Why is it so important to work?  Is it because this is the way we earn our salvation?  No.  We aren’t made right with God by doing the right things but by entering into a vital and living relationship with Jesus Christ.  We are saved because we turn to Him alone for salvation and new life. We cannot now or ever earn our salvation by our good deeds.

The main reason we are to be diligent workers is because this is what God designed us to do.  Back in the Garden of Eden, before sin entered and corrupted the world, God put Adam to work.  Labor was never meant to be drudgery, it was meant to be a way for us to fellowship with God and to share in the care of His creation.  God wants us to work with our hands because it helps fulfill His purpose for us.


If we keep working at loving each other and work hard to be people who are quiet, focused on doing what we can do, and who give our best to our jobs, Paul tells us what will happen.

We will win the Respect of Outsiders

Think about the people you respect the most.  Who is it that you admire?  Why do you admire them? I would venture to suggest that for most of us, we admire and respect the people who are just like Paul describes.  They are people who genuinely care, but aren’t pushy or nosey.  They are steady, consistent and dependable.  Most of these people will “fly beneath the radar” of life.  They don’t make a lot of noise when they enter a room but their impact is unmistakable.  People are drawn to them, not so much because of their arguments, but because of their character.  Most likely these are people who work hard.  They are not working for the money, they work because they take pride in their work.  They are working for the Lord.  These are the kind of people Paul says we will become if we pay attention to what he is saying.  Though none of these things are flashy; people will notice.  It may not make you popular, but it will earn you respect.

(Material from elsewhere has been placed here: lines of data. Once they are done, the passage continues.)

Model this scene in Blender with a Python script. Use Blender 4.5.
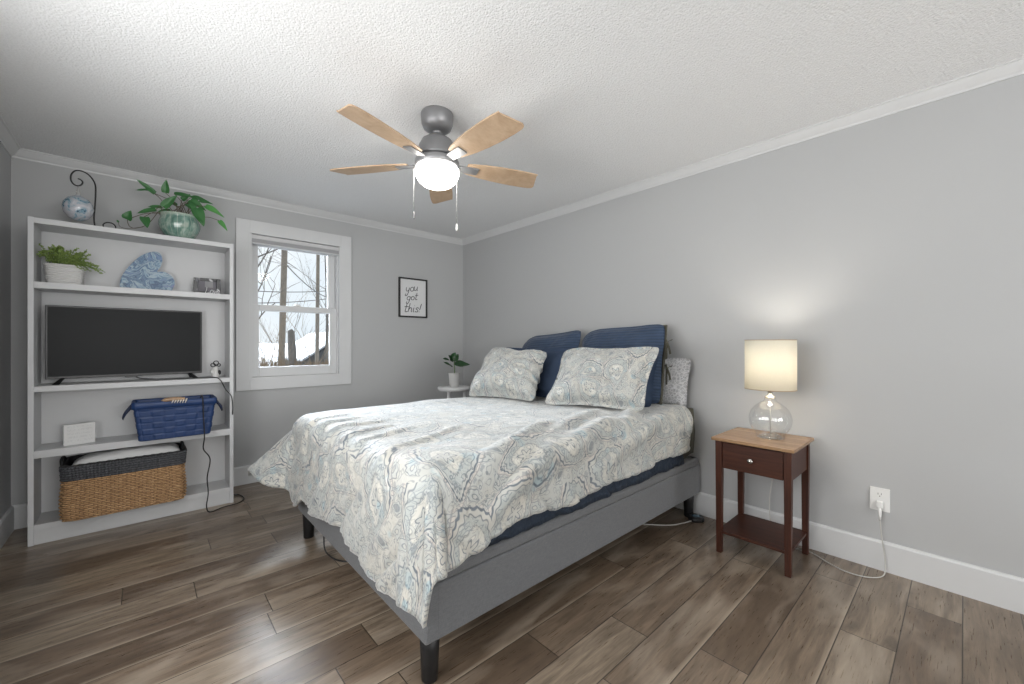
import bpy, math, random
import numpy as np
from mathutils import Vector, Matrix, noise
PI = math.pi
R = math.radians
scene = bpy.context.scene
for o in list(bpy.data.objects):
    bpy.data.objects.remove(o)
COL = scene.collection

# ------------------------------------------------------------------ camera
H = 1.2
cam_d = bpy.data.cameras.new('camera')
cam = bpy.data.objects.new('camera', cam_d)
COL.objects.link(cam)
cam_d.sensor_fit = 'HORIZONTAL'
cam_d.sensor_width = 36
cam_d.lens = 36 * 408.2 / 1024
cam_d.shift_y = 1.2 / 1024
cam_d.clip_start = .05
cam.location = (0, 0, H)
cam.rotation_euler = (PI / 2, 0, -R(42.08))
scene.camera = cam

# ------------------------------------------------------------------ world, light, exposure
scene.view_settings.view_transform = 'Standard'
scene.view_settings.look = 'None'
scene.view_settings.gamma = 1
scene.view_settings.use_curve_mapping = False
scene.view_settings.exposure = 0.0
W = bpy.data.worlds.new('overcast_sky')
scene.world = W
W.use_nodes = True
wt = W.node_tree
wt.nodes.clear()
wo = wt.nodes.new('ShaderNodeOutputWorld')
wb = wt.nodes.new('ShaderNodeBackground')
wc = wt.nodes.new('ShaderNodeTexCoord')
wn = wt.nodes.new('ShaderNodeTexNoise')
wr = wt.nodes.new('ShaderNodeValToRGB')
wn.inputs['Scale'].default_value = 3
wn.inputs['Detail'].default_value = 5
wr.color_ramp.elements[0].position = .35
wr.color_ramp.elements[0].color = (.74, .83, .90, 1)
wr.color_ramp.elements[1].position = .62
wr.color_ramp.elements[1].color = (.90, .94, .96, 1)
wt.links.new(wc.outputs['Generated'], wn.inputs['Vector'])
wt.links.new(wn.outputs['Fac'], wr.inputs['Fac'])
wt.links.new(wr.outputs['Color'], wb.inputs['Color'])
wb.inputs['Strength'].default_value = 1.1
wt.links.new(wb.outputs[0], wo.inputs[0])

XL, XR, YF, YB, ZC = -.633, 2.9055, -3.2, 4.1114, 2.455


def lamp(name, kind, loc, energy, color=(1, 1, 1), rot=(0, 0, 0), **kw):
    d = bpy.data.lights.new(name, kind)
    d.energy = energy
    d.color = color
    for k, v in kw.items():
        setattr(d, k, v)
    o = bpy.data.objects.new(name, d)
    COL.objects.link(o)
    o.location = loc
    o.rotation_euler = rot
    return o


# daylight of the overcast sky falling in through the window in front of us
lamp('overcast_sun', 'SUN', (1, 9, 6), 18, (.82, .91, 1.0), (R(-69), 0, R(6)), angle=R(40))
# fill lamp added to even out the ceiling, set in the added left window
lamp('added_side_fill', 'AREA', (XL + .03, 1.25, 1.36), 46, (1.0, .99, .975), (R(97), 0, R(-90)),
     shape='RECTANGLE', size=1.8, size_y=1.2)
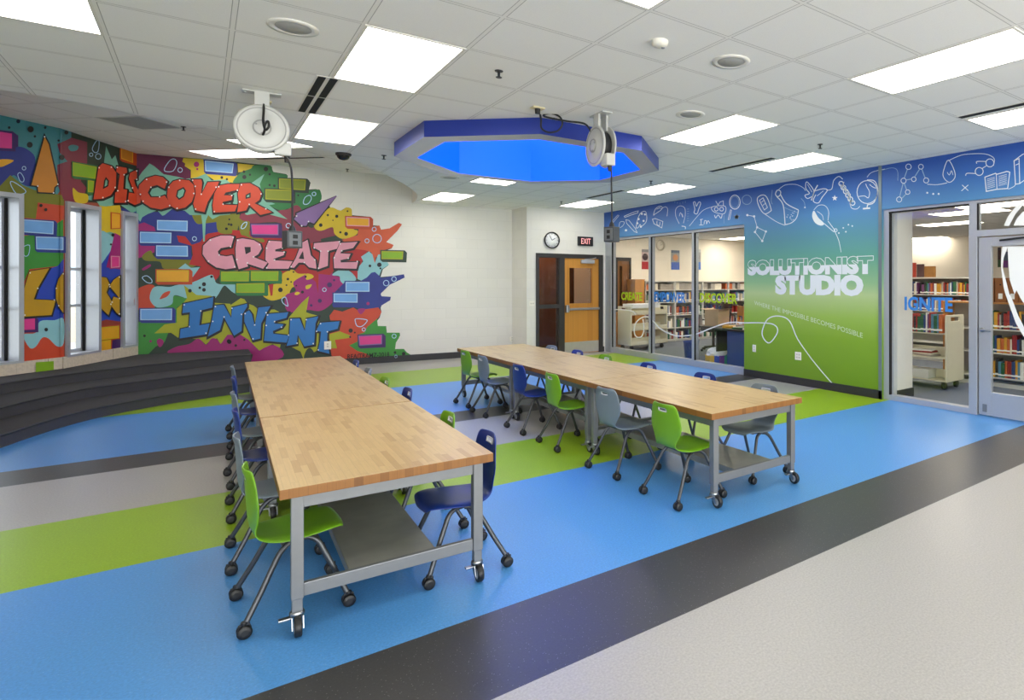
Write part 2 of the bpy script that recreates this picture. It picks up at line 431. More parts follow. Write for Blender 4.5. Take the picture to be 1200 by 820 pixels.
mb = MB(); mb.prism([(XL-.3, 6.6), (-.1, 6.6), (1.3, 7.7), (2.6, 9.6), (3.6, 11.6), (3.6, 13.2), (-.9, 13.6), (XL-.3, 9.2)], ALC, ALC+.1)
struct(mb.build('ceiling_alcove', m_alc), 'higher tiled ceiling over the carpeted platform')

# baseboards
def strip_on(P, a0, a1, z0, z1, t=.012):
    mb = MB(); vs = [P.pt(a, o, z) for z in (z0, z1) for o in (t, 0) for a in (a0, a1)]
    return mb.add(vs, [(0, 2, 3, 1), (4, 5, 7, 6), (0, 1, 5, 4), (2, 6, 7, 3), (0, 4, 6, 2), (1, 3, 7, 5)])
a066 = (mur_x(.67)-CB).length
struct(strip_on(PM, a066, PM.L, 0, .125).build('baseboard_back', m_base))
mb = MB(); mb.box(WX-.012, WX, GY0+.0, GY1, 0, .115); struct(mb.build('baseboard_right', m_base))
mb = MB(); mb.box(5.18, DX0-.0, ENDY-.012, ENDY, 0, .115); mb.box(DX1, WX, ENDY-.012, ENDY, 0, .115); mb.box(5.178, 5.19, ENDY-.012, 12.4, 0, .115); struct(mb.build('baseboard_end', m_base))
mb = MB(); mb.box(WX+.14, WX+.53, GY0-.145, GY0-.13, 0, .12); struct(mb.build('baseboard_library', m_base))
mb = MB(); mb.box(WX-.012, WX, GY0+.005, GY0+.05, 0, CEIL); struct(mb.build('trim_1', mat('corner_guard', (120, 134, 140), .4, .3)), 'grey metal corner strip at the right end of the gradient wall')

# stone band under the windows
mb = MB()
def stone(P, a0, a1):
    a = a0
    while a < a1-.01:
        b = min(a1, a+random.uniform(.26, .42)); t = random.uniform(.02, .034)
        vs = [P.pt(q, o, z) for z in (PLAT-.02, .545) for o in (t, -.02) for q in (a+.003, b-.003)]
        mb.add(vs, [(0, 2, 3, 1), (4, 5, 7, 6), (0, 1, 5, 4), (2, 6, 7, 3), (0, 4, 6, 2), (1, 3, 7, 5)]); a = b
stone(PA, 0, PA.L); stone(PB, 0, PB.L)
struct(mb.build('trim_2', m_stone), 'rough tan stone band under the tall windows')

# tall windows
def tall_window(k, P, W, label):
    s0, s1, z0, z1 = W
    fr = MB()
    def slab(a0, a1, o0, o1, za, zb, mi=0):
        vs = [P.pt(a, o, z) for z in (za, zb) for o in (o0, o1) for a in (a0, a1)]
        fr.add(vs, [(0, 2, 3, 1), (4, 5, 7, 6), (0, 1, 5, 4), (2, 6, 7, 3), (0, 4, 6, 2), (1, 3, 7, 5)], mi)
    fw, pr = .055, .03
    slab(s0-fw, s0, pr, -.22, z0-.03, z1+fw); slab(s1, s1+fw, pr, -.22, z0-.03, z1+fw)
    slab(s0, s1, pr, -.22, z1, z1+fw); slab(s0, s1, pr, -.22, z0-.03, z0)
    g = .045
    slab(s0, s0+g, -.16, -.22, z0, z1); slab(s1-g, s1, -.16, -.22, z0, z1); slab(s0+g, s1-g, -.16, -.22, z0, z0+g); slab(s0+g, s1-g, -.16, -.22, z1-g, z1)
    for zz in (z0+.66, z0+1.18): slab(s0+g, s1-g, -.165, -.215, zz-.02, zz+.02)
    slab(s0+.001, s0+.016, -.13, -.161, z0, z1, 1); slab(s1-.016, s1-.001, -.13, -.161, z0, z1, 1)
    o = fr.build('window_%d' % k, [m_alu, m_blackm]); struct(o, label)
    gm = MB(); vs = [P.pt(a, o_, z) for z in (z0+g, z1-g) for o_ in (-.187, -.193) for a in (s0+g, s1-g)]
    gm.add(vs, [(0, 2, 3, 1), (4, 5, 7, 6), (0, 1, 5, 4), (2, 6, 7, 3), (0, 4, 6, 2), (1, 3, 7, 5)])
    gm.build('glass', m_glass, o)
tall_window(1, PA, W1, 'tall window cut by the left edge of the photo')
tall_window(2, PB, W2, 'tall narrow window in the middle of the mural wall')
tall_window(3, PB, W3, 'tall slit window beside the mural corner')

# carpeted platform in three tiers
risers = [
 [(-3.2, 6.2), (-2.3, 7.0), (-1.75, 7.85), (-1.465, 8.45), (-1.376, 8.7), (-1.2, 9.15), (-1.0, 9.52), (-.8, 9.76), (-.6, 9.95), (-.3, 10.17), (.05, 10.34), (.3, 10.45), (.64, 10.57)],
 [(-3.5, 6.9), (-2.5, 7.8), (-1.85, 8.75), (-1.60, 9.45), (-1.33, 10.05), (-1.1, 10.42), (-.83, 10.60), (-.6, 10.72), (-.32, 10.87), (.05, 11.06), (.35, 11.2), (.64, 11.3)],
 [(-3.9, 7.6), (-2.9, 8.6), (-2.2, 9.6), (-1.80, 10.42), (-1.47, 10.85), (-1.17, 11.12), (-.85, 11.33), (-.64, 11.48), (-.33, 11.62), (.05, 11.84), (.35, 11.98), (.64, 12.09)]]
rz = [.13, .26, .39]
mb = MB()
xe = .645
back = [(xe, mur_x(xe).y+.0), (CB.x, CB.y), (KB.x, KB.y), (-5.15, KA.y+.35)]
for k, R in enumerate(risers):
    loop = smooth_loop(R, 4, closed=False)
    pts = loop+back
    if k == 0: pts = loop+back
    mb.prism(pts, rz[k]-.13+(.0 if k == 0 else -.002), rz[k], 0)
    nos = [(x, y) for x, y in loop]
    mb.tube([(x, y, rz[k]-.012) for x, y in nos], .013, 6, 1)
struct(mb.build('floor_platform', [m_carpet, mat('stair_nosing', (62, 61, 63), .9, noise=.3, scale=200)]), 'charcoal carpeted platform in three curved steps')

# ------------------------------------------------------------------ exit door set in the end wall
def box_obj(name, m, dims, parent=None, b=.003):
    mb = MB(); mb.bbox(*dims, b=b); return mb.build(name, m, parent)
fr = MB(); y0, y1 = ENDY-.03, ENDY+.12
fr.box(DX0, DX0+.06, y0, y1, 0, DZ); fr.box(DX1-.10, DX1, y0, y1, 0, DZ); fr.box(DX0+.06, DX1-.10, y0, y1, DZ-.09, DZ)
fr.box(5.90, 6.03, y0, y1, 0, DZ-.09)
fr.box(DX0+.06, 5.90, y0, y1, 1.0, 1.08); fr.box(DX0+.06, 5.90, y0, y1, 0, .05)
d1 = struct(fr.build('door_1', m_dark), 'wooden exit door with dark frame and glazed sidelight')
MB().box(DX0+.06, 5.90, ENDY+.03, ENDY+.036, .05, 1.0).box(DX0+.06, 5.90, ENDY+.03, ENDY+.036, 1.08, DZ-.09).build('glass', m_smoke, d1)
lf = MB(); ly0, ly1 = ENDY+.0, ENDY+.045
wx0, wx1, wz0, wz1 = 6.15, 6.70, 1.09, 1.86
lf.box(6.03, wx0, ly0, ly1, .01, DZ-.09); lf.box(wx1, DX1-.10, ly0, ly1, .01, DZ-.09); lf.box(wx0, wx1, ly0, ly1, .01, wz0); lf.box(wx0, wx1, ly0, ly1, wz1, DZ-.09)
leaf = lf.build('door_leaf', m_dwood, d1)
lt = MB(); e = .028
for (a, b_, c, d) in ((wx0-e, wx0, wz0-e, wz1+e), (wx1, wx1+e, wz0-e, wz1+e), (wx0, wx1, wz0-e, wz0), (wx0, wx1, wz1, wz1+e)): lt.box(a, b_, ly0-.012, ly0, c, d)
lt.build('vision_frame', m_dwood, d1)
MB().box(wx0, wx1, ENDY+.018, ENDY+.024, wz0, wz1).build('vision_glass', m_smoke, d1)
MB().bbox(6.03, DX1-.10, ly0-.006, ly0, .02, .26, b=.002).build('kick_plate', mat('satin_kick_plate', (190, 186, 176), .35, .6, noise=.08), d1)
pb = MB(); pb.bbox(6.05, 6.86, ly0-.075, ly0-.035, .945, .995, b=.008); pb.bbox(6.05, 6.12, ly0-.08, ly0, .90, 1.06, b=.01); pb.box(6.80, 6.85, ly0-.05, ly0, .95, .99)
pb.build('push_bar', m_chrome, d1)
cl = MB(); cl.bbox(6.42, 6.74, ly0-.07, ly0, 1.96, 2.04, b=.008); cl.tube([(6.5, ly0-.05, 2.045), (6.62, ly0-.16, 2.06), (6.8, ly0-.02, 2.09)], .009, 6)
cl.build('door_closer', m_alu, d1)
# warm vestibule behind the exit door
mb = MB(); m_brick = block_mat('brown_brick', (120, 78, 52)); mb.box(5.39, 9, 13.3, 13.4, 0, 2.6); struct(mb.build('wall_vestibule', m_brick), 'brown brick wall seen through the exit door glass')
mb = MB(); mb.box(5.39, WX, ENDY+.2, 13.4, 2.6, 2.7); mb.box(WX, 9, LEY+.2, 13.4, 2.6, 2.7); mb.box(8.9, 9, LEY+.2, 13.4, 0, 2.7); struct(mb.build('ceiling_vestibule', m_white))
mb = MB(); mb.bbox(5.9, 6.5, 12.8, 12.96, 2.56, 2.6); tag(mb.build('ceiling_light', emis('vestibule_lamp', (255, 206, 150), 34.0)), 'warm lamp in the vestibule behind the exit door', 'ceiling light')

# ------------------------------------------------------------------ glass fronts on the right
GX0, GX1, GXM = WX+.03, WX+.15, WX+.09
def front(name, ybars, zbars, y0, y1, label, panes, extra=None):
    fr = MB()
    for (a, b_) in ybars: fr.bbox(GX0, GX1, a, b_, 0, SFT, b=.004)
    for (z0, z1, a, b_) in zbars: fr.bbox(GX0+.001, GX1-.001, a, b_, z0, z1, b=.004)
    if extra: extra(fr)
    o = struct(fr.build(name, [m_alu, m_blackm]), label)
    for (a, b_, z0, z1) in panes: MB().box(GXM-.004, GXM+.004, a, b_, z0, z1).build('glass', m_glass, o)
    return o
ly = [(11.44, 11.70), (9.955, 10.015), (8.575, 8.635), (GY1-.05, GY1+.03)]
def ext(fr):
    for a in (11.44, 9.955, 8.575): fr.box(GX0+.012, GX0+.045, a-.012, a+.004, .115, SFT-.05, 1)
    fr.box(GX0+.004, GX0+.03, GY1, 11.5, SFT-.06, SFT-.045, 1)
front('window_4', ly, [(SFT-.05, SFT+.01, GY1, 11.7), (0, .115, GY1, 11.7)], GY1, 11.7, 'three pane aluminium glass front at the left end of the gradient wall',
      [(10.01, 11.43, .11, SFT-.04), (8.63, 9.96, .11, SFT-.04), (GY1+.02, 8.58, .11, SFT-.04)], ext)
ry = [(4.52, 4.60), (3.36, 3.455), (1.9, 2.0), (.6, .7)]
def ext2(fr):
    fr.box(GX0+.005, GX0+.05, 4.505, 4.524, .07, SFT-.04, 1); fr.box(GX0-.002, GX0+.02, 3.45, 4.52, SFT-.055, SFT-.035, 1)
    fr.box(GX0+.005, GX0+.04, 3.348, 3.362, 2.165, SFT-.04, 1)
front('window_5', ry, [(SFT-.035, SFT+.01, .6, 4.6), (0, .07, 3.40, 4.6), (2.085, 2.16, .6, 3.40), (0, .07, .6, 1.95)], .6, 4.6, 'aluminium framed library glass front at the right edge of the photo',
      [(3.45, 4.52, .07, SFT-.03), (.7, 3.36, 2.16, SFT-.03), (.7, 1.9, .07, 2.085)], ext2)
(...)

Finally, Paul tells us that we “will not be dependent on anybody.” To put it positively, we will be independent.  We will be free in a most wonderful way.  We won’t be tossed back and forth by the circumstances and obstacles of life; we won’t panic when interests rates or gas prices rise; our identity will not be tied to the latest public opinion poll. Instead we will know the quiet peace that comes from placing our trust in the One who gave His life for us.  We will be anchoring our life to the Truth.  And it is that Truth that will make us free in a way that is greater than any election could every produce or any law could every guarantee.  It is the one who alone is True who will cultivate love and compassion in our hearts; joy in our labor; diligence in our focus.  And it is that Truth and that Truth alone that will change the world.

So please examine your own heart.  Are you a follower of Christ or are you merely a consumer of religion?  Is your confidence in Him or in what you believe you can do in your own strength?  Are you diligently serving God, or are you just a heckler on the sidelines?  Are you a giver or a taker? Do you love others or do you just expect others to love you?

These are important questions.  Please take some time to examine your purpose statement or vision for life.  Compare it with the vision of Paul and then make whatever corrections are necessary.